Shocking news : dans cinquante ans, le «Queen's English» («l'Anglais de la Reine»), l'accent brit considéré comme le plus pur et originel, ne devrait être qu'un lointain souvenir… La faute aux téléphones portables et aux Américains, si l'on en croit les conclusions de Dominic Watt, linguiste de l'Université de York, dans le rapport «Sounds of 2066», relayé par le Guardian. L'auteur prédit, outre la disparition des déjà bien mal en point accents régionaux (le guttural brummie de Birmingham comme le suraigu cockney de l'estuaire londonien), une homogénéisation de l'anglais parlé, forcée par les échanges avec les systèmes de reconnaissance vocale. Watt, qui pronostique au passage la disparition des claviers sur nos téléphones et l'avènement des frigos et machines à laver parlantes, est persuadé que l'anglais utilisé par les intelligences artificielles du type Siri (sur l'Iphone) dénote «une préférence pour une langue informelle, conversationnelle et portée sur la plaisanterie». Une évolution «sans aucun doute» liée aux origines californiennes de cette technologie, «où l'approche [de la langue] est plus relaxée et moins prétentieuse». Bref, les machines américaines tireraient les Anglais vers le bas, les obligeant à utiliser un globish cool pour se faire comprendre.
Disparition du «th»
L'accent, indicateur social ultradéterminant au Royaume-Uni, devrait ainsi devenir davantage un marqueur de génération que de classe. «Le Queen's English parlé par le Prince George à mesure qu'il grandit ne sera pas le même que le Queen's English de la Reine», indique le rapport. Longtemps «obligatoire» pour faire carrière chez les cols blancs, l'armée ou les médias, l'accent dit «standard» perd du terrain dans la société britannique : «Nous avons réalisé, écrit Watt, que la façon de parler n'est pas nécessairement un indicateur infaillible de l'intelligence ou des compétences d'une personne.»

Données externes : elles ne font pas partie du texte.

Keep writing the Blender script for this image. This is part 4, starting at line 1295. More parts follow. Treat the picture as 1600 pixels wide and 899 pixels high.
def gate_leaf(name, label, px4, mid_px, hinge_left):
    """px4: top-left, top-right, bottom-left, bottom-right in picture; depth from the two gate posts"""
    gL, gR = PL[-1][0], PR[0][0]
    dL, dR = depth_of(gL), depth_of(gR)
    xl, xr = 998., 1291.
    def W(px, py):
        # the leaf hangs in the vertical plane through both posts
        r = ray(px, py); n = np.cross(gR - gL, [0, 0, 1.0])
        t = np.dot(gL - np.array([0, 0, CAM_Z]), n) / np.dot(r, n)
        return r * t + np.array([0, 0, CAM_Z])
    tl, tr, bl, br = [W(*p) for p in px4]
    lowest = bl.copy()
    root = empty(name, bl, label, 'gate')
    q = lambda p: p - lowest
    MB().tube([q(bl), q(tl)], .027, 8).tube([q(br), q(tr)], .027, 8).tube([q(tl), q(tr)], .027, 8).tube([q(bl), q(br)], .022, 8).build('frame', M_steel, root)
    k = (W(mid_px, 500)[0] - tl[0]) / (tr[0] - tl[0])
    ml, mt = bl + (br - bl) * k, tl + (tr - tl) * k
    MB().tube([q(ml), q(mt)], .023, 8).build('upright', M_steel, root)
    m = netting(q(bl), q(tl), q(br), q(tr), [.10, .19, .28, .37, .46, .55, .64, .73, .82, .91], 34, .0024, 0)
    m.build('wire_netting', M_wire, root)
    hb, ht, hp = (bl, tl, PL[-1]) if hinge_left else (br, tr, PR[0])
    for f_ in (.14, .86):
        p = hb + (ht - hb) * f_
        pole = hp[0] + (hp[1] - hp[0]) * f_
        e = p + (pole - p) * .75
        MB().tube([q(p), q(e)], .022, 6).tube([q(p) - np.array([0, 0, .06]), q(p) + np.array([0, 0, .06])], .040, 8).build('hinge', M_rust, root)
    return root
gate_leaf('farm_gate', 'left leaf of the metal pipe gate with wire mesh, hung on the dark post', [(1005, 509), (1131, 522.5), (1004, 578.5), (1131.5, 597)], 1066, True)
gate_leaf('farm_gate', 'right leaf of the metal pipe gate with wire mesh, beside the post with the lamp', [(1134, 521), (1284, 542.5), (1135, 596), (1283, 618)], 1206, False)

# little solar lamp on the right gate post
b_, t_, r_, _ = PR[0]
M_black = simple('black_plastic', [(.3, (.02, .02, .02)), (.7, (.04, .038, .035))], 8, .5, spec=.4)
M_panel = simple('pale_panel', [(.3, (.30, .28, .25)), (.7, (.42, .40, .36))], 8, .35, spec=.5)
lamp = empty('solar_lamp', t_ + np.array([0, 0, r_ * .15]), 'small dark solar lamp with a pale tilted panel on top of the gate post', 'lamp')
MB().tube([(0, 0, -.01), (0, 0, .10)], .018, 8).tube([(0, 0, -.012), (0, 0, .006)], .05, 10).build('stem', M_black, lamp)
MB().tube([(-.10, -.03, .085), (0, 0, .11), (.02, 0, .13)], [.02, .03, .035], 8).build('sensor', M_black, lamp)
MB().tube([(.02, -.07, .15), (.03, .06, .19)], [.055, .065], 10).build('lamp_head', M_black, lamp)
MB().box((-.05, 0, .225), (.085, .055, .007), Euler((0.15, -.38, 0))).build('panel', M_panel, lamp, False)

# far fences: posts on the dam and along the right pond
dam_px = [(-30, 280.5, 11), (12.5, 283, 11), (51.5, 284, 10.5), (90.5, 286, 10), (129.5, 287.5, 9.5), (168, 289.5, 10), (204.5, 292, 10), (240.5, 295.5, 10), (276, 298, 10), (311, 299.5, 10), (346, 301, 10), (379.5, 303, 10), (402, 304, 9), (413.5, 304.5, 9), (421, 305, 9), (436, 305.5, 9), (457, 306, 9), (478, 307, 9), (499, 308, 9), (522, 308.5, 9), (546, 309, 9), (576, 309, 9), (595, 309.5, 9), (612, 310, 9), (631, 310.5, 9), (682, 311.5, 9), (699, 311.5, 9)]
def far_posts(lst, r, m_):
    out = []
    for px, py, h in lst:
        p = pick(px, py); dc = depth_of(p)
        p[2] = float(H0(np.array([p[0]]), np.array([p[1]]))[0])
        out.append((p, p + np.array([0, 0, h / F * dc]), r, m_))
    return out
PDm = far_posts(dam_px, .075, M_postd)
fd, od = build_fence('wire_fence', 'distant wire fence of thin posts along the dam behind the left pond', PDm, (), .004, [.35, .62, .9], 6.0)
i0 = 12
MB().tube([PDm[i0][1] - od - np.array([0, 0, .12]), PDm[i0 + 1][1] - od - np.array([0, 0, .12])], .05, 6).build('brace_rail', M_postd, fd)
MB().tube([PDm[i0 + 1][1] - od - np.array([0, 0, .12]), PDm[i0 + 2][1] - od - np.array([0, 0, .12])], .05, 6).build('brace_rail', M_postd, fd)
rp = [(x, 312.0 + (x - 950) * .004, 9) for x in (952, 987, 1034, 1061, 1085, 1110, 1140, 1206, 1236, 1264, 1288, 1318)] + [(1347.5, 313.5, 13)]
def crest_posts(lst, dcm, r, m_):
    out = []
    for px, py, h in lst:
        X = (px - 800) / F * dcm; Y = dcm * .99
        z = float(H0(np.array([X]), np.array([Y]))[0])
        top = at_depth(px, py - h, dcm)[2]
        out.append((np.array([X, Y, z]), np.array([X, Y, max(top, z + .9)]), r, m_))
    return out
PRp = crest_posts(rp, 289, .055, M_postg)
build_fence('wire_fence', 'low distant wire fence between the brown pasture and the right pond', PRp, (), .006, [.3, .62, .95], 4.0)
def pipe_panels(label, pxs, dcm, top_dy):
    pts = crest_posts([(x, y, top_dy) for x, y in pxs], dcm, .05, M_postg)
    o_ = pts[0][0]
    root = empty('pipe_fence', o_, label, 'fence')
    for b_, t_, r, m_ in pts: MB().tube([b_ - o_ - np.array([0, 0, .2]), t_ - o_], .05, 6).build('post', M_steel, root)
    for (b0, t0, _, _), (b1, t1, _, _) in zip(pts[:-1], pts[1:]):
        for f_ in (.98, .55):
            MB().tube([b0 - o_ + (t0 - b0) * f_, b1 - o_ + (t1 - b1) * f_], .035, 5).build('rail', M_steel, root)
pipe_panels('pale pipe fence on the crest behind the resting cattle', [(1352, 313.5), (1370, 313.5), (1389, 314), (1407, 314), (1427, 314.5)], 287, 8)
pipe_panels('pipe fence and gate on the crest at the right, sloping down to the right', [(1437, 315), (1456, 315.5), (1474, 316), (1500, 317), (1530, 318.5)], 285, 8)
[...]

Le rapport note par ailleurs l'influence grandissante du «multicultural London English» et ses inflexions caribéennes, ouest-africaines et indiennes. Lequel devrait amorcer la disparition du fameux «th», transformé selon les cas en «v» («mother» deviendrait «muvver») ou en «f» («fink» pour «think»). Pas forcément une mauvaise nouvelle pour ceux qui n'ont jamais vraiment réussi à coincer leur langue entre les dents en cours d'anglais.